Thai 5 percent broken rice weakened to $360-$365 a tonne, free-on-board (FOB) Bangkok, from $360-$380 a week ago. "The Thai baht is still weak and with limited global demand, this has caused the price to stay on the downside at the moment," the trader said. The baht has fallen nearly 7.7 percent so far this year against the dollar, faster than the Vietnamese dong which has lost 5.2 percent in interbank deals and down 5.3 percent on the unofficial markets since the year began.

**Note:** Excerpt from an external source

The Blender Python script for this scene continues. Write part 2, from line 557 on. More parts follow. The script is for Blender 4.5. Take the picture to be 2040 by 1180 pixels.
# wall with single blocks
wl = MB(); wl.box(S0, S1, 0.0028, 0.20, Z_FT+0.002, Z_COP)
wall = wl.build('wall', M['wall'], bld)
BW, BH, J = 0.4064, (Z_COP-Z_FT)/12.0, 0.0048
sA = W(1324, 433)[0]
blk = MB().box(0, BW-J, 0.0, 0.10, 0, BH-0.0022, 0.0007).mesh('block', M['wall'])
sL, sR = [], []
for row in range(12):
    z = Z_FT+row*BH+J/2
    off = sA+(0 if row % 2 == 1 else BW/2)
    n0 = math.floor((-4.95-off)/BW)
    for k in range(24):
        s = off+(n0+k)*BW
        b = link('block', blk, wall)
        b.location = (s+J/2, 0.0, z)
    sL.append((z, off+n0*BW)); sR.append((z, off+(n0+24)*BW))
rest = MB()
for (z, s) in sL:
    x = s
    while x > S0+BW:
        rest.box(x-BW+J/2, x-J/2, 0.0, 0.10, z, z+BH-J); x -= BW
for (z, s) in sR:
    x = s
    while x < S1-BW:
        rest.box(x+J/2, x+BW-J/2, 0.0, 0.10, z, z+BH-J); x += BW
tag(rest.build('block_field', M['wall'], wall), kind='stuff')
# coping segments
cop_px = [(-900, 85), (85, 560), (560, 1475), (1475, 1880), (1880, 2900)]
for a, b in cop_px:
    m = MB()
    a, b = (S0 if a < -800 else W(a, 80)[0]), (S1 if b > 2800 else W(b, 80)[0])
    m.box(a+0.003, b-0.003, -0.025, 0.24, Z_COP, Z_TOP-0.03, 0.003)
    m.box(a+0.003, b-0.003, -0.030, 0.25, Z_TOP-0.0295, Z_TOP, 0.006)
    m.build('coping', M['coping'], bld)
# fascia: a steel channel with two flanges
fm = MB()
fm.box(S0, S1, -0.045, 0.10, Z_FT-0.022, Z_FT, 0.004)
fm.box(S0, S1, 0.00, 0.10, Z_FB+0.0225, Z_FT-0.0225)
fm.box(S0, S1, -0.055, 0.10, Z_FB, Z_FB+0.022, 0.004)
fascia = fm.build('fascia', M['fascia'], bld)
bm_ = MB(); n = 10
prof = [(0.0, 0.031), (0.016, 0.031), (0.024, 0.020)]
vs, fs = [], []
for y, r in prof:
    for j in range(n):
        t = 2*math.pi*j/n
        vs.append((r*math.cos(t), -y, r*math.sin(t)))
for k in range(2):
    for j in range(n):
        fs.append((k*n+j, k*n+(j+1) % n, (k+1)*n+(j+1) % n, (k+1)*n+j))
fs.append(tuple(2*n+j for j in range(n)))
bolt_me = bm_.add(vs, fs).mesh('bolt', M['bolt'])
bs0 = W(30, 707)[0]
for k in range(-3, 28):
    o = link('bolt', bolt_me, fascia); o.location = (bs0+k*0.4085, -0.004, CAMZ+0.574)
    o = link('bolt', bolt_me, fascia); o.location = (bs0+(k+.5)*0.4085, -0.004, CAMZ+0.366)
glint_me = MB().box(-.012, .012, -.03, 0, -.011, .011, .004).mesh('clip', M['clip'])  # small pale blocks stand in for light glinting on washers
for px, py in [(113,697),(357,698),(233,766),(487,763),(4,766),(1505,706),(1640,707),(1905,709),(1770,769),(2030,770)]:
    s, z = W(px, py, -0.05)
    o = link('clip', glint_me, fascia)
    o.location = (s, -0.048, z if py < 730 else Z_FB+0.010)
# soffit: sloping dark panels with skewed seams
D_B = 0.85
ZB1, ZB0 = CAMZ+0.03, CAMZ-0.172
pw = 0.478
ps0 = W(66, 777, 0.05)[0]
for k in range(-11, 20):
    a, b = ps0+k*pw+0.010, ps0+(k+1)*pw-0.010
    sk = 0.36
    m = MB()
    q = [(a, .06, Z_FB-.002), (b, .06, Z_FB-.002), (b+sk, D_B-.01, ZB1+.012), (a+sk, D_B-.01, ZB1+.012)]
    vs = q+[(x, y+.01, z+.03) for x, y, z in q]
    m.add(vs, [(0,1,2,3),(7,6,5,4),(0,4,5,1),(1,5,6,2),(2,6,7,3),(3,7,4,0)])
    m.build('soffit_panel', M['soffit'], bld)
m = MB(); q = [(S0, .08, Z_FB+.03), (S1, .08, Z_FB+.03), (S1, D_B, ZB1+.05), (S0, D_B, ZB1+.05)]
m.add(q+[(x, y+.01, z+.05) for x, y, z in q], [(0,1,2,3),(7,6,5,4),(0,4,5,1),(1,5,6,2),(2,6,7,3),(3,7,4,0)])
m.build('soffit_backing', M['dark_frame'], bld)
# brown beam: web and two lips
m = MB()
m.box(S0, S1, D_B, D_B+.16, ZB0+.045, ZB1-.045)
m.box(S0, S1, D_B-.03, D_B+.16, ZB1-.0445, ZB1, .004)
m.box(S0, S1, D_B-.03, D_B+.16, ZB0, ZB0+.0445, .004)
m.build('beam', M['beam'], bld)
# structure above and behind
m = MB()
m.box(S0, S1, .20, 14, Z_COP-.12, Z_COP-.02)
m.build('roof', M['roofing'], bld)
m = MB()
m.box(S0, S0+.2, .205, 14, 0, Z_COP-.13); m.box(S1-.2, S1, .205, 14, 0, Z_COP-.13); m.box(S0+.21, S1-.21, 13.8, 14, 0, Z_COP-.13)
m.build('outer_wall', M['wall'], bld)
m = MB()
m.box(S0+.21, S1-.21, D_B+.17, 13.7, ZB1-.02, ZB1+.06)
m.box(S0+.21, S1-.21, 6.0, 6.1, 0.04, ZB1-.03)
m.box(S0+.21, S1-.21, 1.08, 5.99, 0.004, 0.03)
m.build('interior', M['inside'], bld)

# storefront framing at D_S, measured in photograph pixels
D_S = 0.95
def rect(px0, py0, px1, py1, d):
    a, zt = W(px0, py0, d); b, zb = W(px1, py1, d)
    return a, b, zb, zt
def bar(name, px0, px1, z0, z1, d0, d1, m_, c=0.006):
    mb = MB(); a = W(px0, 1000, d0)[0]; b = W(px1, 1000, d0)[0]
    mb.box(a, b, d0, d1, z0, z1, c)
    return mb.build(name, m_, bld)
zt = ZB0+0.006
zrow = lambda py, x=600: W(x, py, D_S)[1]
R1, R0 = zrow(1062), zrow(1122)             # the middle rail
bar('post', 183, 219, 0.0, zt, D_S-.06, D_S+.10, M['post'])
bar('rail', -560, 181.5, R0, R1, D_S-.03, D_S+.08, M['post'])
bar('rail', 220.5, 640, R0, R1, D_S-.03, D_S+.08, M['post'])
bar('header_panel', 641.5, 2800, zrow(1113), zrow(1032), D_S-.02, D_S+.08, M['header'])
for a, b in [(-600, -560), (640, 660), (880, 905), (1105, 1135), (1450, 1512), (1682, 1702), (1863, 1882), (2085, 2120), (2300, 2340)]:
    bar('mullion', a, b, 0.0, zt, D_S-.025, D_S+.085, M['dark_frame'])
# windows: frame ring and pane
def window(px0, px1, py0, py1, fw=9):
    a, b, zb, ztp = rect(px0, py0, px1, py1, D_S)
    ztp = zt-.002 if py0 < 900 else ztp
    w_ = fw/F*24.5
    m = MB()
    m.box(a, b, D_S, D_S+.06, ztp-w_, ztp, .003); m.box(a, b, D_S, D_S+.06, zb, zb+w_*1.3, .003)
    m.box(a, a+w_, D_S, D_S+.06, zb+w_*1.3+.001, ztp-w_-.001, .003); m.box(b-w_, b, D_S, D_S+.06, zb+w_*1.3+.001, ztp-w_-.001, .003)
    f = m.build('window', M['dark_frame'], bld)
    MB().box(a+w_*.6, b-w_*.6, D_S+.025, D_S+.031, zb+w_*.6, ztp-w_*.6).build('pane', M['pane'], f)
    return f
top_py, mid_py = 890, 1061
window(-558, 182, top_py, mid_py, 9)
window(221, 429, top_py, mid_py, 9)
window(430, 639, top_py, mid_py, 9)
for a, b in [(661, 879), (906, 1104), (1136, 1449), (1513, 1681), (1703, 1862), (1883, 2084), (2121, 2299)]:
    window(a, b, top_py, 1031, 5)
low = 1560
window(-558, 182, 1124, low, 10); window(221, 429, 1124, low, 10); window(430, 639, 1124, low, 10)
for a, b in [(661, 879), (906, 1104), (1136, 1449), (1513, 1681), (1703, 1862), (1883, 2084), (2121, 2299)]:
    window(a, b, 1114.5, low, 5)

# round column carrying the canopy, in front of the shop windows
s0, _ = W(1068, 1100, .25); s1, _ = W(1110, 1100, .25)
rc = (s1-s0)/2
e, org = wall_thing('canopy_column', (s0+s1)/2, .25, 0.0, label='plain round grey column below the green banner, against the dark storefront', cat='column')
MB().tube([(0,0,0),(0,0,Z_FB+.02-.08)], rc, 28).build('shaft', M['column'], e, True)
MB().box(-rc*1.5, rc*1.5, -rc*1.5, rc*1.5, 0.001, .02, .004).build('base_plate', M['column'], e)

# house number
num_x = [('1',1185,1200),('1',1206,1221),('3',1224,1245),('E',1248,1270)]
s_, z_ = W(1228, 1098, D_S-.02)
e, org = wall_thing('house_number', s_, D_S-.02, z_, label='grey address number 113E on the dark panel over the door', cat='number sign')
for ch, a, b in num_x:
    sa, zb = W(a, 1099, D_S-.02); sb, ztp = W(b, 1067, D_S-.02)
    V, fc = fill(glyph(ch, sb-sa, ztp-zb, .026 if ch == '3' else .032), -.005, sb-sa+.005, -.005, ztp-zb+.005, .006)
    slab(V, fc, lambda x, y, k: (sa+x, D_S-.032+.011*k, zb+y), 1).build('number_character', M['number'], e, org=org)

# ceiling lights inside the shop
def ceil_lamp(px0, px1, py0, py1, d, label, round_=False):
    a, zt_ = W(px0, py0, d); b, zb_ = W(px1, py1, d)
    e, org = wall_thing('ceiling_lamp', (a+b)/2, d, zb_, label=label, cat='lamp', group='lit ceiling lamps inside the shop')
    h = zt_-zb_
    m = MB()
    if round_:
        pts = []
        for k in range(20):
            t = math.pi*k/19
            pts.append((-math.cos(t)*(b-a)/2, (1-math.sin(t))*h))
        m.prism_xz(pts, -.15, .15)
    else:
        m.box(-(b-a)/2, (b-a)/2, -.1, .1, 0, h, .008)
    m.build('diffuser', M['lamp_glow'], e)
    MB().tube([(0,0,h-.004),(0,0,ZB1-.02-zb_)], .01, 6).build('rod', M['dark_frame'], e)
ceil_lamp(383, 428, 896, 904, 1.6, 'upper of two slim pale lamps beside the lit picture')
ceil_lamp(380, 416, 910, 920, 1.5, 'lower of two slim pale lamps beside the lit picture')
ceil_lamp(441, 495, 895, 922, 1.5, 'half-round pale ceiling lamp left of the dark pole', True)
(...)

Vietnam has devalued the dong via three official exchange rate cuts since January 7, each by 1 percent, and also widened the dollar/dong trading band twice this month to 3 percent, from 1 percent before August 12. Chinese buyers, the main clients of Vietnamese rice, have been pressing Vietnamese exporters to cut their export prices, following the dong devaluation, the Agriculture Ministry-run Nong Nghiep Vietnam newspaper quoted a Vietnamese executive as saying.
"They have asked for price reduction in the contracts which have been signed but loading has yet to be executed," the executive at Vinafood 1, Vietnam's second-biggest rice export firm, was quoted as saying. Vietnam's 5 percent broken grain dropped to $335-$340 a tonne, FOB Saigon Port, from $338-$345 a week ago, and the 25 percent broken rice also widened to $320-$330 a tonne, from $325-$330 last Wednesday.
Despite lower prices, foreign import demand was weak, traders said. Vietnam, the world's third-largest rice exporter after India and Thailand, shipped 4.1 million tonnes in January-August, down 8.6 percent from a year ago, the Agriculture Ministry said. Purchases by China, Vietnam's top rice buyer, fell 7.2 percent in January-July period from a year ago to 1.33 million tonnes, the ministry said in its monthly report.